Funaro brinca que se fosse verdade que seus contatos políticos
vão do PL ao PSDB, com escala na
facção do PMDB controlada por
Garotinho, ele poderia se candidatar a deputado que seria eleito.
Delegados da Polícia Federal
que investigam Funaro dizem que
o arco político que ele percorre
tem uma única razão -o fato de
ser doleiro e os políticos precisarem de seus serviços para administrar o caixa dois.
Funaro diz que já cogitou lançar-se candidato a deputado federal. O pai da idéia de sua abortada
carreira política, segundo ele, foi o
bispo Edir Macedo, da Igreja Universal. Desistiu da idéia porque o
modo de vida dos evangélicos lhe
parecia excessivamente ortodoxo.
Havia também razões religiosas.
Funaro é seguidor da Opus Dei, a
corrente católica conhecida por
seu conservadorismo.
Um dos mistérios da CPI é a razão pela qual Funaro já foi convocado, mas até agora não depôs.

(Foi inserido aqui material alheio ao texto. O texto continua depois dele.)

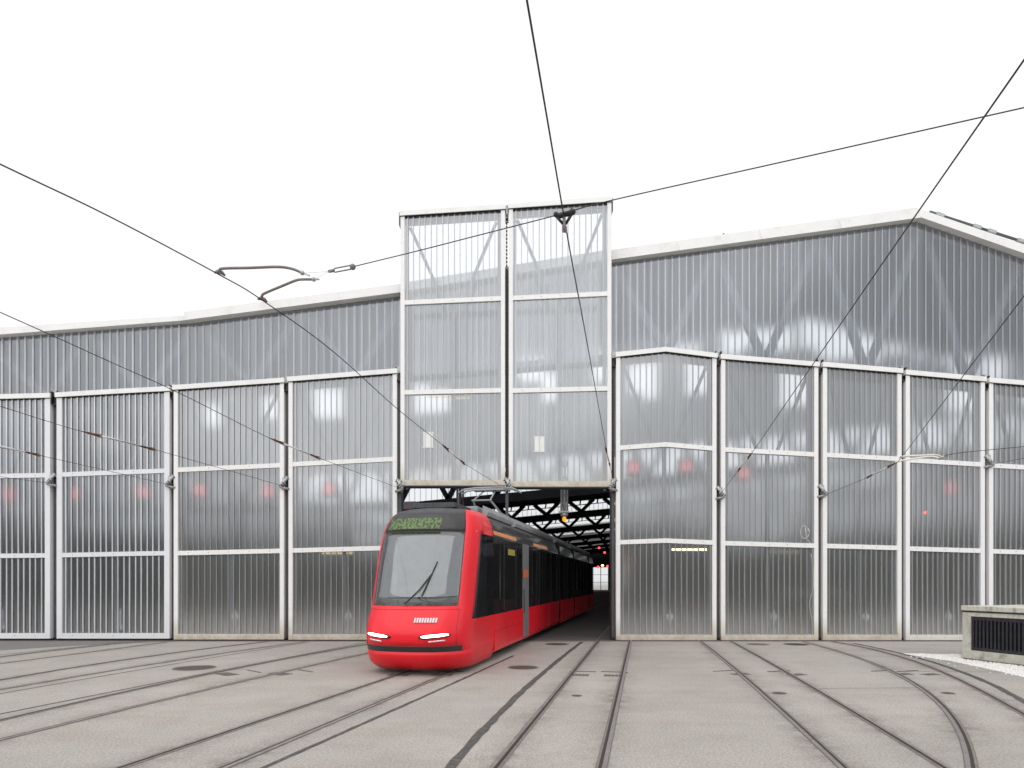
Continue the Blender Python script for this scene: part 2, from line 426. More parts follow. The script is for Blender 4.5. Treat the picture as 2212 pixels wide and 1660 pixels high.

Ele próprio tem a sua versão sobre
a "moleza" da CPI. Diz ser "destemperado" e, se provocado, poderia enlamear políticos de A a Z.
Ilustra o seu descontrole com
uma história sobre Flávio Maluf.
Diz que o filho de Paulo Maluf fez
negócios com ele e deixou como
caução um cheque de R$ 600 mil.
Às vésperas da data em que o cheque deveria ser depositado, Flávio
teria lhe pedido para trocar o cheque por dez cheques, assinados
por outras pessoas. Funaro diz
que aceitou. Ao depositar a série,
descobriu que nenhum deles tinha fundo. "Fui até a Eucatex e dei
uma porrada no Flávio", conta.
Adilson Laranjeira, assessor de
Paulo Maluf, confirma que Flávio
fez negócios com Funaro. Já a briga entre os dois, segundo Laranjeira, é lenda: "O Flávio nunca viu
esse rapaz. Esse Funaro está com
problemas com a CPI e quer arrastar outras pessoas com ele".